-- MATERIAL --
__________________________________________________
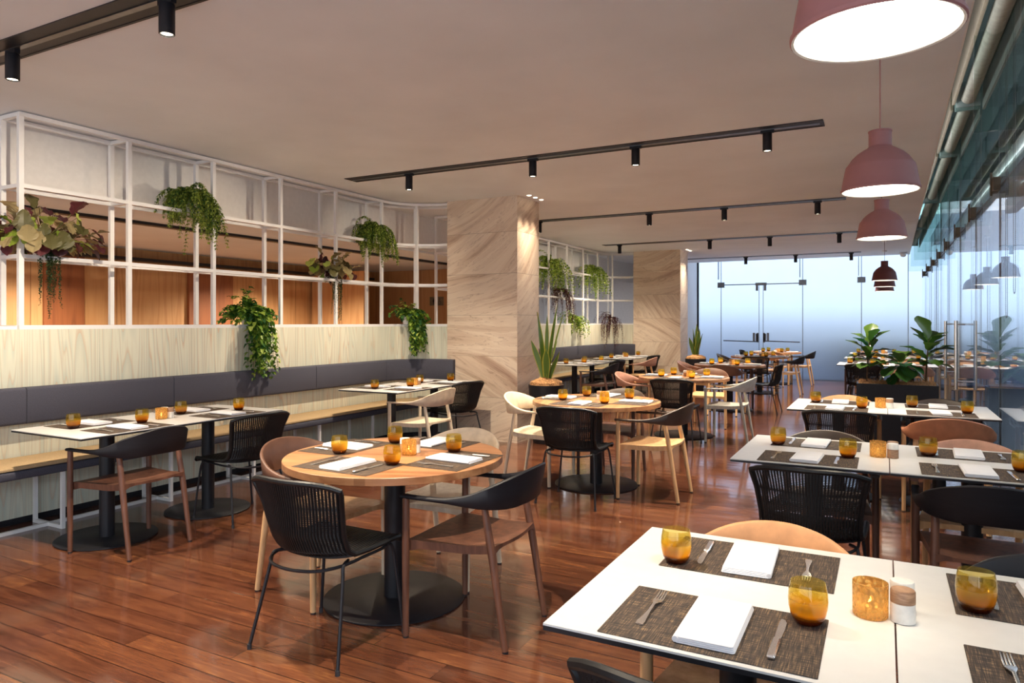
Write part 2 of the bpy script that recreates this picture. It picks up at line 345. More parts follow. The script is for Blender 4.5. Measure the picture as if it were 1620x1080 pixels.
# ------------------------------------------------------------------ mesh builder
class M:
    def __init__(s): s.v = []; s.f = []; s.mi = []; s.cur = 0
    def add(s, vs, fs):
        o = len(s.v); s.v += [tuple(p) for p in vs]
        for f in fs: s.f.append(tuple(i + o for i in f)); s.mi.append(s.cur)
    def box(s, x0, y0, z0, x1, y1, z1, T=None):
        vs = [(x, y, z) for z in (z0, z1) for x, y in ((x0, y0), (x1, y0), (x1, y1), (x0, y1))]
        if T: vs = [T @ Vector(v) for v in vs]
        s.add(vs, [(3, 2, 1, 0), (4, 5, 6, 7), (0, 1, 5, 4), (1, 2, 6, 5), (2, 3, 7, 6), (3, 0, 4, 7)]); return s
    def rbox(s, x0, y0, z0, x1, y1, z1, r, n=3, rz=None):
        """box with rounded vertical corners and a small chamfer on top and bottom"""
        rz = r * .5 if rz is None else rz
        ring = []
        for cx, cy, a0 in ((x1 - r, y1 - r, 0), (x0 + r, y1 - r, PI / 2), (x0 + r, y0 + r, PI), (x1 - r, y0 + r, 1.5 * PI)):
            for k in range(n + 1):
                a = a0 + PI / 2 * k / n; ring.append((cx, cy, math.cos(a), math.sin(a)))
        layers = [(z0, r - rz), (z0 + rz, r), (z1 - rz, r), (z1, r - rz)]
        N = len(ring); vs = []
        for z, q in layers: vs += [(cx + c * q, cy + d * q, z) for cx, cy, c, d in ring]
        fs = [tuple(range(N - 1, -1, -1)), tuple(range(3 * N, 4 * N))]
        for l in range(3):
            for i in range(N): j = (i + 1) % N; fs.append((l * N + i, l * N + j, (l + 1) * N + j, (l + 1) * N + i))
        s.add(vs, fs); return s
    def tube(s, pts, r, n=8, cap=True, flat=None):
        pts = [Vector(p) for p in pts]; N = len(pts); rs = r if isinstance(r, (list, tuple)) else [r] * N
        vs = []; up = None
        for i, p in enumerate(pts):
            t = (pts[min(i + 1, N - 1)] - pts[max(i - 1, 0)]).normalized()
            if up is None: up = Vector((0, 0, 1)) if abs(t.z) < .9 else Vector((1, 0, 0))
            a = t.cross(up)
            if a.length < 1e-6: a = t.orthogonal()
            a.normalize(); b = a.cross(t).normalized(); up = b
            for k in range(n):
                q = 2 * PI * (k + .5) / n
                vs.append(p + a * (math.cos(q) * rs[i]) + b * (math.sin(q) * rs[i] * (flat or 1)))
        fs = []
        for i in range(N - 1):
            for k in range(n): l = (k + 1) % n; fs.append((i * n + k, i * n + l, (i + 1) * n + l, (i + 1) * n + k))
        if cap: fs += [tuple(range(n - 1, -1, -1)), tuple(range((N - 1) * n, N * n))]
        s.add(vs, fs); return s
    def lathe(s, prof, n=32, c=(0, 0, 0), close=False):
        vs = []; N = len(prof)
        for r, z in prof:
            for k in range(n): a = 2 * PI * k / n; vs.append((c[0] + r * math.cos(a), c[1] + r * math.sin(a), c[2] + z))
        fs = []
        for i in range(N - 1 + (1 if close else 0)):
            i2 = (i + 1) % N
            for k in range(n): l = (k + 1) % n; fs.append((i * n + k, i * n + l, i2 * n + l, i2 * n + k))
        if not close:
            if prof[0][0] > 1e-5: fs.append(tuple(range(n - 1, -1, -1)))
            if prof[-1][0] > 1e-5: fs.append(tuple(range((N - 1) * n, N * n)))
        s.add(vs, fs); return s
    def shell(s, prof, n=32, c=(0, 0, 0)):
        """open surface of revolution, no caps"""
        vs = []; N = len(prof)
        for r, z in prof:
            for k in range(n): a = 2 * PI * k / n; vs.append((c[0] + r * math.cos(a), c[1] + r * math.sin(a), c[2] + z))
        fs = [(i * n + k, i * n + (k + 1) % n, (i + 1) * n + (k + 1) % n, (i + 1) * n + k) for i in range(N - 1) for k in range(n)]
        s.add(vs, fs); return s
    def prism(s, path, z0, z1):
        N = len(path); vs = [(x, y, z0) for x, y in path] + [(x, y, z1) for x, y in path]
        fs = [tuple(range(N - 1, -1, -1)), tuple(range(N, 2 * N))] + [(i, (i + 1) % N, N + (i + 1) % N, N + i) for i in range(N)]
        s.add(vs, fs); return s
    def sweep(s, rings, cap=True):
        n = len(rings[0]); vs = [p for r in rings for p in r]; fs = []
        for i in range(len(rings) - 1):
            for k in range(n): l = (k + 1) % n; fs.append((i * n + k, i * n + l, (i + 1) * n + l, (i + 1) * n + k))
        if cap: fs += [tuple(range(n - 1, -1, -1)), tuple(range((len(rings) - 1) * n, len(rings) * n))]
        s.add(vs, fs); return s
    def build(s, name, mats, parent=None, loc=None, smooth=True, angle=40):
        me = bpy.data.meshes.new(name); me.from_pydata(s.v, [], s.f)
        if not isinstance(mats, (list, tuple)): mats = [mats]
        for m in mats: me.materials.append(MT[m] if isinstance(m, str) else m)
        if len(mats) > 1: me.polygons.foreach_set('material_index', s.mi)
        if smooth:
            me.polygons.foreach_set('use_smooth', [True] * len(s.f))
            me.set_sharp_from_angle(angle=math.radians(angle))
        me.update()
        o = bpy.data.objects.new(name, me); COL.objects.link(o)
        if parent: o.parent = parent
        if loc: o.location = loc
        return o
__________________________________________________
-- YOUR INSTRUCTIONS --
Return the listing above word for word, with the pictures removed.

-- RESULT FOR THIS EXERCISE --
Write part 2 of the bpy script that recreates this picture. It picks up at line 345. More parts follow. The script is for Blender 4.5. Measure the picture as if it were 1620x1080 pixels.
# ------------------------------------------------------------------ mesh builder
class M:
    def __init__(s): s.v = []; s.f = []; s.mi = []; s.cur = 0
    def add(s, vs, fs):
        o = len(s.v); s.v += [tuple(p) for p in vs]
        for f in fs: s.f.append(tuple(i + o for i in f)); s.mi.append(s.cur)
    def box(s, x0, y0, z0, x1, y1, z1, T=None):
        vs = [(x, y, z) for z in (z0, z1) for x, y in ((x0, y0), (x1, y0), (x1, y1), (x0, y1))]
        if T: vs = [T @ Vector(v) for v in vs]
        s.add(vs, [(3, 2, 1, 0), (4, 5, 6, 7), (0, 1, 5, 4), (1, 2, 6, 5), (2, 3, 7, 6), (3, 0, 4, 7)]); return s
    def rbox(s, x0, y0, z0, x1, y1, z1, r, n=3, rz=None):
        """box with rounded vertical corners and a small chamfer on top and bottom"""
        rz = r * .5 if rz is None else rz
        ring = []
        for cx, cy, a0 in ((x1 - r, y1 - r, 0), (x0 + r, y1 - r, PI / 2), (x0 + r, y0 + r, PI), (x1 - r, y0 + r, 1.5 * PI)):
            for k in range(n + 1):
                a = a0 + PI / 2 * k / n; ring.append((cx, cy, math.cos(a), math.sin(a)))
        layers = [(z0, r - rz), (z0 + rz, r), (z1 - rz, r), (z1, r - rz)]
        N = len(ring); vs = []
        for z, q in layers: vs += [(cx + c * q, cy + d * q, z) for cx, cy, c, d in ring]
        fs = [tuple(range(N - 1, -1, -1)), tuple(range(3 * N, 4 * N))]
        for l in range(3):
            for i in range(N): j = (i + 1) % N; fs.append((l * N + i, l * N + j, (l + 1) * N + j, (l + 1) * N + i))
        s.add(vs, fs); return s
    def tube(s, pts, r, n=8, cap=True, flat=None):
        pts = [Vector(p) for p in pts]; N = len(pts); rs = r if isinstance(r, (list, tuple)) else [r] * N
        vs = []; up = None
        for i, p in enumerate(pts):
            t = (pts[min(i + 1, N - 1)] - pts[max(i - 1, 0)]).normalized()
            if up is None: up = Vector((0, 0, 1)) if abs(t.z) < .9 else Vector((1, 0, 0))
            a = t.cross(up)
            if a.length < 1e-6: a = t.orthogonal()
            a.normalize(); b = a.cross(t).normalized(); up = b
            for k in range(n):
                q = 2 * PI * (k + .5) / n
                vs.append(p + a * (math.cos(q) * rs[i]) + b * (math.sin(q) * rs[i] * (flat or 1)))
        fs = []
        for i in range(N - 1):
            for k in range(n): l = (k + 1) % n; fs.append((i * n + k, i * n + l, (i + 1) * n + l, (i + 1) * n + k))
        if cap: fs += [tuple(range(n - 1, -1, -1)), tuple(range((N - 1) * n, N * n))]
        s.add(vs, fs); return s
    def lathe(s, prof, n=32, c=(0, 0, 0), close=False):
        vs = []; N = len(prof)
        for r, z in prof:
            for k in range(n): a = 2 * PI * k / n; vs.append((c[0] + r * math.cos(a), c[1] + r * math.sin(a), c[2] + z))
        fs = []
        for i in range(N - 1 + (1 if close else 0)):
            i2 = (i + 1) % N
            for k in range(n): l = (k + 1) % n; fs.append((i * n + k, i * n + l, i2 * n + l, i2 * n + k))
        if not close:
            if prof[0][0] > 1e-5: fs.append(tuple(range(n - 1, -1, -1)))
            if prof[-1][0] > 1e-5: fs.append(tuple(range((N - 1) * n, N * n)))
        s.add(vs, fs); return s
    def shell(s, prof, n=32, c=(0, 0, 0)):
        """open surface of revolution, no caps"""
        vs = []; N = len(prof)
        for r, z in prof:
            for k in range(n): a = 2 * PI * k / n; vs.append((c[0] + r * math.cos(a), c[1] + r * math.sin(a), c[2] + z))
        fs = [(i * n + k, i * n + (k + 1) % n, (i + 1) * n + (k + 1) % n, (i + 1) * n + k) for i in range(N - 1) for k in range(n)]
        s.add(vs, fs); return s
    def prism(s, path, z0, z1):
        N = len(path); vs = [(x, y, z0) for x, y in path] + [(x, y, z1) for x, y in path]
        fs = [tuple(range(N - 1, -1, -1)), tuple(range(N, 2 * N))] + [(i, (i + 1) % N, N + (i + 1) % N, N + i) for i in range(N)]
        s.add(vs, fs); return s
    def sweep(s, rings, cap=True):
        n = len(rings[0]); vs = [p for r in rings for p in r]; fs = []
        for i in range(len(rings) - 1):
            for k in range(n): l = (k + 1) % n; fs.append((i * n + k, i * n + l, (i + 1) * n + l, (i + 1) * n + k))
        if cap: fs += [tuple(range(n - 1, -1, -1)), tuple(range((len(rings) - 1) * n, len(rings) * n))]
        s.add(vs, fs); return s
    def build(s, name, mats, parent=None, loc=None, smooth=True, angle=40):
        me = bpy.data.meshes.new(name); me.from_pydata(s.v, [], s.f)
        if not isinstance(mats, (list, tuple)): mats = [mats]
        for m in mats: me.materials.append(MT[m] if isinstance(m, str) else m)
        if len(mats) > 1: me.polygons.foreach_set('material_index', s.mi)
        if smooth:
            me.polygons.foreach_set('use_smooth', [True] * len(s.f))
            me.set_sharp_from_angle(angle=math.radians(angle))
        me.update()
        o = bpy.data.objects.new(name, me); COL.objects.link(o)
        if parent: o.parent = parent
        if loc: o.location = loc
        return o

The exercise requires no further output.